Pourquoi tant d'artistes afro-américains renient-ils leur appartenance à la Terre en s'inventant des origines extra-terrestres? Dans un article que j'ai lu dans les Inrocks il y a plusieurs années, Jimmy Cliff répondait que c'était parce que les ancêtres pas si lointains des Noirs d'Amérique étaient des esclaves. Ils n'étaient donc pas considérés comme des êtres humains. Cette position d'étranger à la race humaine donne forcément un regard différent sur les choses. Et tant qu'à être outsider, soyons l'outsider absolu: l'extra-terrestre. C'est un peu de là que part le mouvement afro-futuriste.
https://en.wikipedia.org/wiki/Afrofuturism
Comme les artistes mentionnés plus haut, le duo rap de Seattle Shabazz Palaces peut être rattaché à ce mouvement. Formé d'Ishmael Butler (anciennement de Digable Planets) et Tendai Maraire (fils du musicien zimbabwéen Dumisani Maraire), Shabazz Palaces a, par le passé, lancé deux excellents disques, Black Up et Lese Majesty, sur lesquels ils transgressaient allègrement les codes formels du hip hop en s'inspirant, entre autres, du jazz d'avant-garde et de l'improvisation libre. Entre leurs mains, le rap devenait, plus que jamais, fou et imprévisible.
Le duo vient de faire paraître, non pas un, mais deux nouveaux albums: Quazarz: Born on a Gangster Star et Quazarz vs the Jealous Machine. Les deux disques racontent l'histoire de Quazarz, un extra-terrestre Noir qui visite, pour la première fois, la Terre et surtout, un dangereux pays appelé Amurderica. Alors que le premier volet nous décrit les origines du personnages de Quazarz, le second nous dépeint ses tribulations dans une contrée sûrement inspirée par celle qui vient d'élire Donald Trump.

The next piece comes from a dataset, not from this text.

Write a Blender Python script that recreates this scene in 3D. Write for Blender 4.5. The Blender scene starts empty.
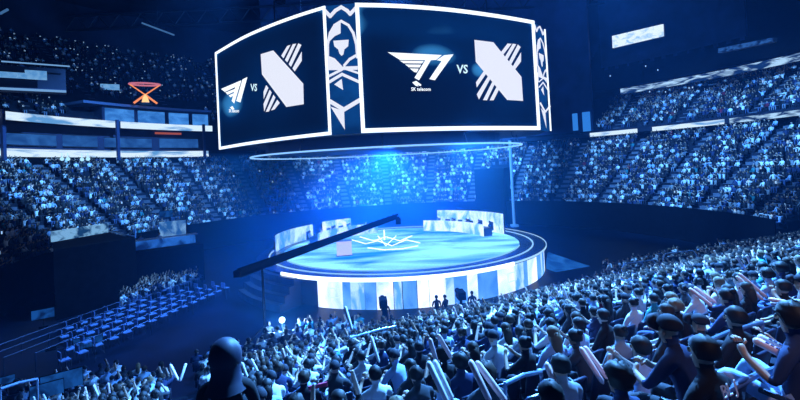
import bpy, bmesh, math, random
import numpy as np
from math import sin, cos, pi, radians, degrees, atan2, sqrt, hypot, tan
from mathutils import Vector, Matrix

random.seed(7); rng = np.random.default_rng(11)
S = bpy.context.scene
COL = S.collection

# ------------------------------------------------------------------ camera
CAMZ = 9.4; F = 450.0; PITCH = radians(1.0); ROLL = radians(2.9); YH = 168.0
Fd = Vector((0, cos(PITCH), sin(PITCH))); U0 = Vector((0, -sin(PITCH), cos(PITCH))); R0 = Vector((1, 0, 0))
Rv = cos(ROLL)*R0 - sin(ROLL)*U0; Uv = sin(ROLL)*R0 + cos(ROLL)*U0
Y0 = YH - F*tan(PITCH)/cos(ROLL)
cam_d = bpy.data.cameras.new('camera'); cam = bpy.data.objects.new('camera', cam_d); COL.objects.link(cam)
M = Matrix((Rv, Uv, -Fd)).transposed().to_4x4(); M.translation = (0, 0, CAMZ); cam.matrix_world = M
cam_d.sensor_width = 36; cam_d.lens = F/800*36; cam_d.shift_y = (Y0-200)/800; cam_d.clip_end = 400; cam_d.clip_start = .05
S.camera = cam
EYE = Vector((0, 0, CAMZ))

def ray(px, py):
    return Fd + Rv*((px-400)/F) + Uv*((Y0-py)/F)
def proj(p):
    d = Vector(p)-EYE; w = d.dot(Fd)
    if w < .2: return (-999, -999)
    return (400+F*d.dot(Rv)/w, Y0-F*d.dot(Uv)/w)
def at_depth(px, py, Y):
    r = ray(px, py); return EYE + r*(Y/r.y)
def at_z(px, py, z):
    r = ray(px, py); return EYE + r*((z-CAMZ)/r.z)

# ------------------------------------------------------------------ world, exposure, large lights
S.view_settings.view_transform = 'Standard'; S.view_settings.look = 'None'
S.view_settings.gamma = 1; S.view_settings.exposure = 0.0; S.view_settings.use_curve_mapping = False
w = bpy.data.worlds.new('world'); S.world = w; w.use_nodes = True
w.node_tree.nodes['Background'].inputs[0].default_value = (.004, .02, .09, 1)
w.node_tree.nodes['Background'].inputs[1].default_value = .35
S.cycles.max_bounces = 4; S.cycles.diffuse_bounces = 2; S.cycles.glossy_bounces = 2
S.cycles.transparent_max_bounces = 6; S.cycles.volume_bounces = 0; S.cycles.sample_clamp_indirect = 3

def aim(o, tgt):
    o.rotation_euler = (Vector(tgt)-o.location).to_track_quat('-Z', 'Y').to_euler()
def spot(name, loc, tgt, power, ang, colr=(.16, .45, 1), size=.4, blend=.6):
    d = bpy.data.lights.new(name, 'SPOT'); d.energy = power; d.spot_size = radians(ang); d.spot_blend = blend
    d.color = colr; d.shadow_soft_size = size
    o = bpy.data.objects.new(name, d); COL.objects.link(o); o.location = loc; aim(o, tgt); return o
BLUE = (.06, .30, 1.0); PALE = (.11, .40, 1.0)
LAMPS = [   # unseen spots: position, target, watts, beam angle, colour
    ((-14, 40, 31), (-38, 58, 6), 120000, 56, PALE),
    ((14, 40, 31), (40, 58, 8), 150000, 60, PALE),
    ((0, 50, 31), (4, 80, 5), 260000, 72, (.09, .38, 1)),
    ((9, 21, 27), (7, 10, 3), 270000, 85, (.10, .38, 1)),
    ((5, 33.5, 12.0), (8, 8, 4), 45000, 80, PALE),  # added low under the scoreboard to rim-light the near rows
    ((-10, 30, 24), (-18, 31, 0), 50000, 46, PALE),  # added to lift the dim chairs and floor at left
    ((-10, 40, 24), (-32, 36, 4), 45000, 40, PALE),  # added where the far left crowd came out dim
    ((-8, 28, 26), (-6, 12, 3), 26000, 60, BLUE),
    ((20, 44, 28), (26, 28, 1), 70000, 60, PALE),
    ((-1, 41, 11.2), (-2, 33, 0), 170000, 120, (.02, .16, 1)),
    ((4, -3, 17), (6, 6, 4), 1700, 38, (1, .74, .80)),  # unseen neutral lamp, added to warm the nearest batons and skin
    ((-1, 43, 22.0), (-6, 60, 43), 26000, 150, BLUE),  # unseen uplight, added to turn the roof blue
]
for i, (l, t, p, a, c) in enumerate(LAMPS):
    spot('unseen_spot', l, t, p, a, c)

# ------------------------------------------------------------------ materials
MATS = {}
def mat(name, col, rough=.7, metal=0.0, spec=.5, noise=None):
    if name in MATS: return MATS[name]
    m = bpy.data.materials.new(name); m.use_nodes = True; nt = m.node_tree
    b = nt.nodes['Principled BSDF']; b.inputs['Roughness'].default_value = rough; b.inputs['Metallic'].default_value = metal
    b.inputs['Specular IOR Level'].default_value = spec
    b.inputs['Base Color'].default_value = (*col, 1)
    if noise:
        sc, amt = noise
        n = nt.nodes.new('ShaderNodeTexNoise'); n.inputs['Scale'].default_value = sc; n.inputs['Detail'].default_value = 3
        tc = nt.nodes.new('ShaderNodeTexCoord'); nt.links.new(tc.outputs['Object'], n.inputs['Vector'])
        r = nt.nodes.new('ShaderNodeValToRGB')
        r.color_ramp.elements[0].position = .3; r.color_ramp.elements[1].position = .7
        r.color_ramp.elements[0].color = (*[c*(1-amt) for c in col], 1); r.color_ramp.elements[1].color = (*[min(1, c*(1+amt)) for c in col], 1)
        nt.links.new(n.outputs['Fac'], r.inputs['Fac']); nt.links.new(r.outputs['Color'], b.inputs['Base Color'])
    MATS[name] = m; return m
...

Mais attention, sous la plume d'Ishmael Butler, les pérégrinations de Quazarz ne sont pas faciles à suivre. Les textes de Butler sont souvent surréalistes, voire abstraits. On peut tout de même constater que la création du personnage extra-terrestre qui visite notre monde est, en fait, un prétexte dont Butler se sert pour critiquer l'Amérique moderne. En cela, il continue d'aborder les mêmes thèmes que sur ses disques précédents. La façon de faire est seulement (il semble que c'était encore possible) plus flyée.

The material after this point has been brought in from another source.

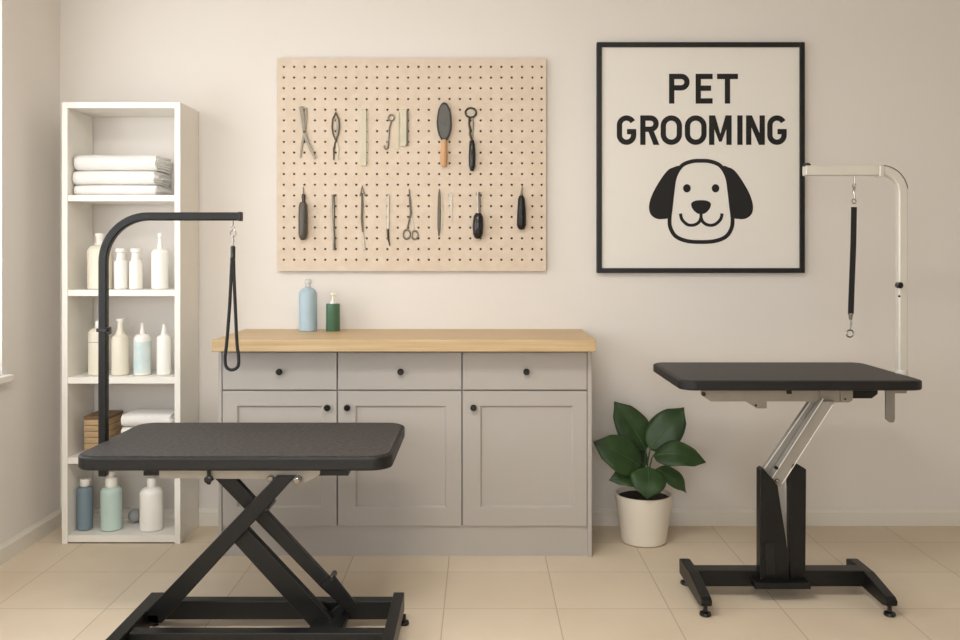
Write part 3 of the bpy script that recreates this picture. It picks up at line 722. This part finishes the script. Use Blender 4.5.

Le début de l'histoire, Born on a Gangster Star, a été créé après Quazarz vs the Jealous Machine. Au départ, certaines pièces qu'on y retrouve ne devaient être que des morceaux bonus au projet initial. Il a été complété assez rapidement - en deux semaines - et ça paraît. Les rythmiques y sont originales mais minimalistes, parfois plutôt bâclées même. Sur la majorité des chansons, on rajoute des tonnes d'écho à la voix de Bulter pour qu'elle ait l'air de nous provenir d'une galaxie lointaine, ce qui peut devenir un brin lassant. Au fil des écoutes, j'ai cependant de plus en plus pris goût au matériel et apprécié les trouvailles du duo. Les pièces les plus réussies demeurent toutefois celles qui sont les plus accessibles. Surtout la très bonne Fine Ass Hairdresser et l'irrésistible Shine a Light avec ses cordes soul somptueuses.

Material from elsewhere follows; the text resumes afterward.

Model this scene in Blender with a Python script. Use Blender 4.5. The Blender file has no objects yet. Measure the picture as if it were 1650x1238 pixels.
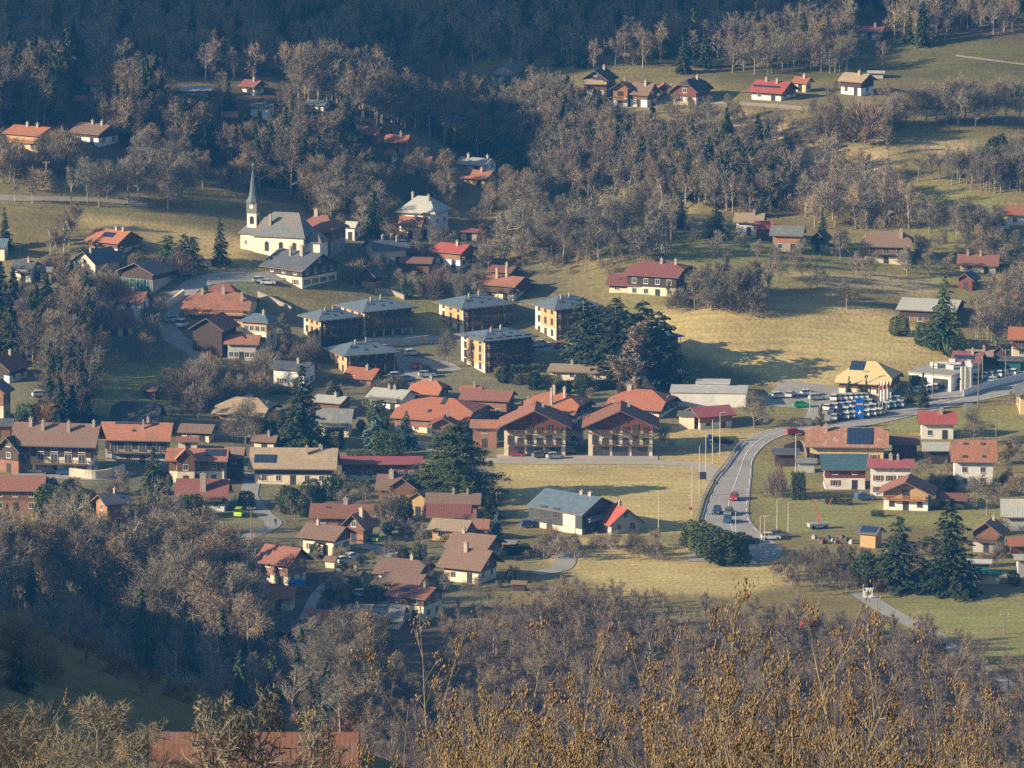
HAZE = 0.000078; DEN = False
import bpy, math, random
import numpy as np
from mathutils import Vector, Matrix
R = math.radians
S = bpy.context.scene
COL = S.collection
# ------------------------------------------------------------ camera, sky, sun, exposure
CZ = 262.0; PITCH = 10.3; FPX = 9430.0
cd = bpy.data.cameras.new('camera'); cam = bpy.data.objects.new('camera', cd); COL.objects.link(cam)
cam.location = (0, 0, CZ); cam.rotation_euler = (R(90-PITCH), 0, 0)
cd.sensor_width = 36; cd.lens = 36*FPX/1650; cd.clip_start = 1; cd.clip_end = 6000
S.camera = cam
SUN_EL = 19.5; SUN_AZ = 17.0            # azimuth: degrees from due left towards the camera
sd = Vector((-math.cos(R(SUN_AZ))*math.cos(R(SUN_EL)), -math.sin(R(SUN_AZ))*math.cos(R(SUN_EL)), math.sin(R(SUN_EL))))
W = bpy.data.worlds.new('World'); S.world = W; W.use_nodes = True
nt = W.node_tree; bg = nt.nodes['Background']
sky = nt.nodes.new('ShaderNodeTexSky'); sky.sky_type = 'NISHITA'; sky.sun_disc = False
sky.sun_elevation = R(SUN_EL); sky.sun_rotation = math.atan2(sd.x, sd.y)
nt.links.new(sky.outputs[0], bg.inputs[0]); bg.inputs[1].default_value = 0.066
sl = bpy.data.lights.new('sun', 'SUN'); sl.energy = 5.0; sl.angle = R(0.5); sl.color = (1.0, 0.81, 0.55)
so = bpy.data.objects.new('sun', sl); COL.objects.link(so)
so.rotation_euler = sd.to_track_quat('Z', 'Y').to_euler(); so.location = (-400, 0, 600)
S.view_settings.view_transform = 'Standard'; S.view_settings.look = 'None'
S.view_settings.gamma = 1; S.view_settings.exposure = 1.28
S.cycles.use_denoising = DEN
S.cycles.max_bounces = 5; S.cycles.diffuse_bounces = 2; S.cycles.volume_bounces = 1
S.cycles.transparent_max_bounces = 4; S.cycles.use_adaptive_sampling = True
S.cycles.volume_step_rate = 8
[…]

L'élaboration de Quazarz vs the Jealous Machine a pris plus de temps, soit quelques mois. Il est moins expérimental que son disque compagnon et compte plusieurs bons coups dont les plus réussis sont, à mon avis, Effeminence, Julian's Dream et 30 Clip Extension. L'écho vocal interstellaire est moins présent sur cet album astro-funky que sur son partenaire cosmique, mais on y retrouve encore quelques morceaux plus répétitifs en fin de parcours. Somme toutes, il s'avère tout de même légèrement supérieur à Born on a Gangster Star.
Ce qui nous place tout de même en face d'un paradoxe: alors que l'aspect moins imprévisible et avant-gardiste (si on compare aux oeuvres passées du duo) de cette paire de disque déçoit à la première écoute, se sont ses passages les plus conventionnels qui atteignent la cible avec le plus de succès. Au final, l'ensemble est tout de même très nourrissant. Cependant, comme c'est souvent le cas avec les albums double ou les disques jumeaux (même le fameux Kid A / Amnesiac de Radiohead n'y échappe pas), on est en droit de se demander si une sélection des meilleures pièces sur un seul disque aurait dû être faite. Dans le cas qui nous occupe, l'ovni aurait volé encore plus haut.